Sorry for the photo quality - clearly I need to use a tripod!  This shelf doesn't even include cottons, acrylics, crochet thread, 2 chenille cones, or my tiny fiber stash for spinning.  You can definitely fit more in by not using bins or containers though, so I've learned an important lesson.  I've also learned I need to put a moratorium on yarn purchases!  The next big decision is seating.  For a no-cost solution, I have an old black wicker chair in this room now and it needs a cushion.  I'm thinking of using Heather Bailey's Peonies from the Pop Garden collection, since this room is where alot of HotPinkPeonies crafty-ness will occur.  And the green background to this fabric looks nice with the already green walls.  A pillow in this would also look nice if I decide to paint the chair white or, saints preserve us, hot pink!
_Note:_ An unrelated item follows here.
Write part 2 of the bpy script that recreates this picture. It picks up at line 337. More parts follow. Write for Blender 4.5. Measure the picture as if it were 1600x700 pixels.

My other option are two brown garden chairs that I got at Target this spring when most of my furniture was still in Virginia.  They are not necessarily all that comfy for long term sitting, but it would make a cute conversational area against this wall.  My option for pillows for these chairs is a Michael Miller fabric from the Lagoon line called Bird Swing.  It has a brown background, so it looks great with these chairs.  A big shout out to Material Gal on Etsy - her prices are great and the selection is even better!  I got both these fabrics from her.

Decisions, decisions.  I'm leaning towards the black wicker with the hot pink peonies fabric.  I mean really, who are we kidding?  What do you think about these two choices?